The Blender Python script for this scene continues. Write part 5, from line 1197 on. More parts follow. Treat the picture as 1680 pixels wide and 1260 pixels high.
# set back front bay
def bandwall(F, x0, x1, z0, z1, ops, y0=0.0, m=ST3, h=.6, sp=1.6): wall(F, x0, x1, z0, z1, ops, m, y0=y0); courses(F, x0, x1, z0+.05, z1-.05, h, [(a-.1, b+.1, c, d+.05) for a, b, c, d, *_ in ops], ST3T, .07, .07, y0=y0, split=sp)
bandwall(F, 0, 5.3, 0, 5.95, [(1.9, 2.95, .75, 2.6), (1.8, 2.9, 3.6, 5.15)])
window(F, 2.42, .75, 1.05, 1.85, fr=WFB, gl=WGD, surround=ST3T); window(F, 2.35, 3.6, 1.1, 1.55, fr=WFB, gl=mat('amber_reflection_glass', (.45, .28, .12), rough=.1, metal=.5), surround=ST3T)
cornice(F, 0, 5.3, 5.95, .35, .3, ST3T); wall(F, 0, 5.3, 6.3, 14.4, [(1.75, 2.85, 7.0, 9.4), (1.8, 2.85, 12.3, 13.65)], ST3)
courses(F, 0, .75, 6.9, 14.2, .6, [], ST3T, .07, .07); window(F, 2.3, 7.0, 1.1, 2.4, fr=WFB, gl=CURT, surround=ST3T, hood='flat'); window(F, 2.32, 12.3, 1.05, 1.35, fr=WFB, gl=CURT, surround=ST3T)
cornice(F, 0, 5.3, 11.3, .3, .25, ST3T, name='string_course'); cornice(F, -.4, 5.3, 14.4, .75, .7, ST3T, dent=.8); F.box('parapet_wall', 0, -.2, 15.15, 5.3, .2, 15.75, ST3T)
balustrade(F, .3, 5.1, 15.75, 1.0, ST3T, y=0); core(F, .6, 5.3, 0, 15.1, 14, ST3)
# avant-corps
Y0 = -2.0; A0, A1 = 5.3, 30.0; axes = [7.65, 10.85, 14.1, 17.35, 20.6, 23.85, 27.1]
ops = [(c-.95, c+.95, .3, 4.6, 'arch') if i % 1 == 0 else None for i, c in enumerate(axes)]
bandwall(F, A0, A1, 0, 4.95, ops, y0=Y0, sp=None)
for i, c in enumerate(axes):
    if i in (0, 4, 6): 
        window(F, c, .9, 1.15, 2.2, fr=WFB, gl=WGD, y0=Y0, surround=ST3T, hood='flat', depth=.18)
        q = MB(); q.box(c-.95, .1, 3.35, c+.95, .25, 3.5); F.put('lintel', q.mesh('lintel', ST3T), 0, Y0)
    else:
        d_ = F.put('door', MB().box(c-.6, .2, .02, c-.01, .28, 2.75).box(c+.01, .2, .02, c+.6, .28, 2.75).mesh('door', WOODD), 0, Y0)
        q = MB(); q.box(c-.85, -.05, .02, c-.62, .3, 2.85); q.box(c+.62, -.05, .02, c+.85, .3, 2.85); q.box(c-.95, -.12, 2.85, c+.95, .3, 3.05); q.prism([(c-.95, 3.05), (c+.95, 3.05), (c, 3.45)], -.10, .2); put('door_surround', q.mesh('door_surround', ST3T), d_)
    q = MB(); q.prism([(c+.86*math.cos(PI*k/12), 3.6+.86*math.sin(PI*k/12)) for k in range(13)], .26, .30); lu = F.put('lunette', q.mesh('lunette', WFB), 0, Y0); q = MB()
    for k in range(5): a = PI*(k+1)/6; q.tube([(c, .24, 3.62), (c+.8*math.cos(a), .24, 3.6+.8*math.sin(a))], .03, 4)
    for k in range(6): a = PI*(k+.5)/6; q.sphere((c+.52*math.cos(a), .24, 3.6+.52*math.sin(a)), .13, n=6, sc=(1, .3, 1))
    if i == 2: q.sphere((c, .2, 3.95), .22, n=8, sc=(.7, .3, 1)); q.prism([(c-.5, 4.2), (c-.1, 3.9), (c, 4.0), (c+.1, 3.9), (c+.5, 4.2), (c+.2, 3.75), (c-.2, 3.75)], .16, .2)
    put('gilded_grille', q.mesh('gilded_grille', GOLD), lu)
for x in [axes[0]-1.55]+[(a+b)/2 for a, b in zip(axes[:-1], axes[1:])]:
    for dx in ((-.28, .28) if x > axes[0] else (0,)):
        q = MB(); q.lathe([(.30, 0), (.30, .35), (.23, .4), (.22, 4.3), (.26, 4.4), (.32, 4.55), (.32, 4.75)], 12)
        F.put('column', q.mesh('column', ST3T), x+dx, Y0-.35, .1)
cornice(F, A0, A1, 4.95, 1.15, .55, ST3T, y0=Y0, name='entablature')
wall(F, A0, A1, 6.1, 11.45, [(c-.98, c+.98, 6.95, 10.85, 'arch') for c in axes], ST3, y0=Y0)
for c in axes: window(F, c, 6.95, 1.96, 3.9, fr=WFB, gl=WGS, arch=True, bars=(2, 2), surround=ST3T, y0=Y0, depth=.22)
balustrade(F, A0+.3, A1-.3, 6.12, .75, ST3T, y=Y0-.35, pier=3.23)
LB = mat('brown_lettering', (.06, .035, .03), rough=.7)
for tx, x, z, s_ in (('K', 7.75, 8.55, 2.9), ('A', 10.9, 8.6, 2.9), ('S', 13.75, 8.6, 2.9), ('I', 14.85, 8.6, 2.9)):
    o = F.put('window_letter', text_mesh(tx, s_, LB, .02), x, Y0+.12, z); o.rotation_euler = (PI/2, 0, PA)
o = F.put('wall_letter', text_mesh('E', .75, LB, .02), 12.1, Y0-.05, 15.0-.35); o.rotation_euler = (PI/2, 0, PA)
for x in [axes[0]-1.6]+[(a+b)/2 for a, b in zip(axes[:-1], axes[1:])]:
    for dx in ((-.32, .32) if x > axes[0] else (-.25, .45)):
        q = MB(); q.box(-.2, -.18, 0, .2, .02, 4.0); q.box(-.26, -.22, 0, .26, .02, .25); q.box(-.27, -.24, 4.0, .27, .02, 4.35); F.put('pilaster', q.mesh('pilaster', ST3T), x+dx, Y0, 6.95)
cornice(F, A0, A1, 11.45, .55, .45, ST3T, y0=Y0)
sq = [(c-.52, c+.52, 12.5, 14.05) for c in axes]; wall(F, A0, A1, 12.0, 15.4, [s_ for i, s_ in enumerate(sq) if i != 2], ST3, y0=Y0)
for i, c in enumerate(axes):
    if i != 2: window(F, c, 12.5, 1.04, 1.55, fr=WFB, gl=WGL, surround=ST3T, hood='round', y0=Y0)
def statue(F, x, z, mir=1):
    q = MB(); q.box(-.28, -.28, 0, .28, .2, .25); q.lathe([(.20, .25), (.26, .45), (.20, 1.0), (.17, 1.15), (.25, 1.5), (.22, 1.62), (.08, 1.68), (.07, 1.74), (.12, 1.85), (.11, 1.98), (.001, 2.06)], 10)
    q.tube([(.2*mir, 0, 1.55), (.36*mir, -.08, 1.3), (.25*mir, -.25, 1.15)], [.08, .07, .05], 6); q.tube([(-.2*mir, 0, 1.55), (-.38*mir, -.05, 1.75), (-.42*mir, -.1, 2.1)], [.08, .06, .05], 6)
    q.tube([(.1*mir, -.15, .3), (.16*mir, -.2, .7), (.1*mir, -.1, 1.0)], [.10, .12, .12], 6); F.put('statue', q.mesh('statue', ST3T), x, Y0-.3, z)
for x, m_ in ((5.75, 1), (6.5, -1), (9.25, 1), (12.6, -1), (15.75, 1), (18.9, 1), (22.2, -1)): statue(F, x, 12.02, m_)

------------

**Aim**
Restate the data above exactly, keeping each word as it stands.

**Completed exercise**
The Blender Python script for this scene continues. Write part 5, from line 1197 on. More parts follow. Treat the picture as 1680 pixels wide and 1260 pixels high.
# set back front bay
def bandwall(F, x0, x1, z0, z1, ops, y0=0.0, m=ST3, h=.6, sp=1.6): wall(F, x0, x1, z0, z1, ops, m, y0=y0); courses(F, x0, x1, z0+.05, z1-.05, h, [(a-.1, b+.1, c, d+.05) for a, b, c, d, *_ in ops], ST3T, .07, .07, y0=y0, split=sp)
bandwall(F, 0, 5.3, 0, 5.95, [(1.9, 2.95, .75, 2.6), (1.8, 2.9, 3.6, 5.15)])
window(F, 2.42, .75, 1.05, 1.85, fr=WFB, gl=WGD, surround=ST3T); window(F, 2.35, 3.6, 1.1, 1.55, fr=WFB, gl=mat('amber_reflection_glass', (.45, .28, .12), rough=.1, metal=.5), surround=ST3T)
cornice(F, 0, 5.3, 5.95, .35, .3, ST3T); wall(F, 0, 5.3, 6.3, 14.4, [(1.75, 2.85, 7.0, 9.4), (1.8, 2.85, 12.3, 13.65)], ST3)
courses(F, 0, .75, 6.9, 14.2, .6, [], ST3T, .07, .07); window(F, 2.3, 7.0, 1.1, 2.4, fr=WFB, gl=CURT, surround=ST3T, hood='flat'); window(F, 2.32, 12.3, 1.05, 1.35, fr=WFB, gl=CURT, surround=ST3T)
cornice(F, 0, 5.3, 11.3, .3, .25, ST3T, name='string_course'); cornice(F, -.4, 5.3, 14.4, .75, .7, ST3T, dent=.8); F.box('parapet_wall', 0, -.2, 15.15, 5.3, .2, 15.75, ST3T)
balustrade(F, .3, 5.1, 15.75, 1.0, ST3T, y=0); core(F, .6, 5.3, 0, 15.1, 14, ST3)
# avant-corps
Y0 = -2.0; A0, A1 = 5.3, 30.0; axes = [7.65, 10.85, 14.1, 17.35, 20.6, 23.85, 27.1]
ops = [(c-.95, c+.95, .3, 4.6, 'arch') if i % 1 == 0 else None for i, c in enumerate(axes)]
bandwall(F, A0, A1, 0, 4.95, ops, y0=Y0, sp=None)
for i, c in enumerate(axes):
    if i in (0, 4, 6): 
        window(F, c, .9, 1.15, 2.2, fr=WFB, gl=WGD, y0=Y0, surround=ST3T, hood='flat', depth=.18)
        q = MB(); q.box(c-.95, .1, 3.35, c+.95, .25, 3.5); F.put('lintel', q.mesh('lintel', ST3T), 0, Y0)
    else:
        d_ = F.put('door', MB().box(c-.6, .2, .02, c-.01, .28, 2.75).box(c+.01, .2, .02, c+.6, .28, 2.75).mesh('door', WOODD), 0, Y0)
        q = MB(); q.box(c-.85, -.05, .02, c-.62, .3, 2.85); q.box(c+.62, -.05, .02, c+.85, .3, 2.85); q.box(c-.95, -.12, 2.85, c+.95, .3, 3.05); q.prism([(c-.95, 3.05), (c+.95, 3.05), (c, 3.45)], -.10, .2); put('door_surround', q.mesh('door_surround', ST3T), d_)
    q = MB(); q.prism([(c+.86*math.cos(PI*k/12), 3.6+.86*math.sin(PI*k/12)) for k in range(13)], .26, .30); lu = F.put('lunette', q.mesh('lunette', WFB), 0, Y0); q = MB()
    for k in range(5): a = PI*(k+1)/6; q.tube([(c, .24, 3.62), (c+.8*math.cos(a), .24, 3.6+.8*math.sin(a))], .03, 4)
    for k in range(6): a = PI*(k+.5)/6; q.sphere((c+.52*math.cos(a), .24, 3.6+.52*math.sin(a)), .13, n=6, sc=(1, .3, 1))
    if i == 2: q.sphere((c, .2, 3.95), .22, n=8, sc=(.7, .3, 1)); q.prism([(c-.5, 4.2), (c-.1, 3.9), (c, 4.0), (c+.1, 3.9), (c+.5, 4.2), (c+.2, 3.75), (c-.2, 3.75)], .16, .2)
    put('gilded_grille', q.mesh('gilded_grille', GOLD), lu)
for x in [axes[0]-1.55]+[(a+b)/2 for a, b in zip(axes[:-1], axes[1:])]:
    for dx in ((-.28, .28) if x > axes[0] else (0,)):
        q = MB(); q.lathe([(.30, 0), (.30, .35), (.23, .4), (.22, 4.3), (.26, 4.4), (.32, 4.55), (.32, 4.75)], 12)
        F.put('column', q.mesh('column', ST3T), x+dx, Y0-.35, .1)
cornice(F, A0, A1, 4.95, 1.15, .55, ST3T, y0=Y0, name='entablature')
wall(F, A0, A1, 6.1, 11.45, [(c-.98, c+.98, 6.95, 10.85, 'arch') for c in axes], ST3, y0=Y0)
for c in axes: window(F, c, 6.95, 1.96, 3.9, fr=WFB, gl=WGS, arch=True, bars=(2, 2), surround=ST3T, y0=Y0, depth=.22)
balustrade(F, A0+.3, A1-.3, 6.12, .75, ST3T, y=Y0-.35, pier=3.23)
LB = mat('brown_lettering', (.06, .035, .03), rough=.7)
for tx, x, z, s_ in (('K', 7.75, 8.55, 2.9), ('A', 10.9, 8.6, 2.9), ('S', 13.75, 8.6, 2.9), ('I', 14.85, 8.6, 2.9)):
    o = F.put('window_letter', text_mesh(tx, s_, LB, .02), x, Y0+.12, z); o.rotation_euler = (PI/2, 0, PA)
o = F.put('wall_letter', text_mesh('E', .75, LB, .02), 12.1, Y0-.05, 15.0-.35); o.rotation_euler = (PI/2, 0, PA)
for x in [axes[0]-1.6]+[(a+b)/2 for a, b in zip(axes[:-1], axes[1:])]:
    for dx in ((-.32, .32) if x > axes[0] else (-.25, .45)):
        q = MB(); q.box(-.2, -.18, 0, .2, .02, 4.0); q.box(-.26, -.22, 0, .26, .02, .25); q.box(-.27, -.24, 4.0, .27, .02, 4.35); F.put('pilaster', q.mesh('pilaster', ST3T), x+dx, Y0, 6.95)
cornice(F, A0, A1, 11.45, .55, .45, ST3T, y0=Y0)
sq = [(c-.52, c+.52, 12.5, 14.05) for c in axes]; wall(F, A0, A1, 12.0, 15.4, [s_ for i, s_ in enumerate(sq) if i != 2], ST3, y0=Y0)
for i, c in enumerate(axes):
    if i != 2: window(F, c, 12.5, 1.04, 1.55, fr=WFB, gl=WGL, surround=ST3T, hood='round', y0=Y0)
def statue(F, x, z, mir=1):
    q = MB(); q.box(-.28, -.28, 0, .28, .2, .25); q.lathe([(.20, .25), (.26, .45), (.20, 1.0), (.17, 1.15), (.25, 1.5), (.22, 1.62), (.08, 1.68), (.07, 1.74), (.12, 1.85), (.11, 1.98), (.001, 2.06)], 10)
    q.tube([(.2*mir, 0, 1.55), (.36*mir, -.08, 1.3), (.25*mir, -.25, 1.15)], [.08, .07, .05], 6); q.tube([(-.2*mir, 0, 1.55), (-.38*mir, -.05, 1.75), (-.42*mir, -.1, 2.1)], [.08, .06, .05], 6)
    q.tube([(.1*mir, -.15, .3), (.16*mir, -.2, .7), (.1*mir, -.1, 1.0)], [.10, .12, .12], 6); F.put('statue', q.mesh('statue', ST3T), x, Y0-.3, z)
for x, m_ in ((5.75, 1), (6.5, -1), (9.25, 1), (12.6, -1), (15.75, 1), (18.9, 1), (22.2, -1)): statue(F, x, 12.02, m_)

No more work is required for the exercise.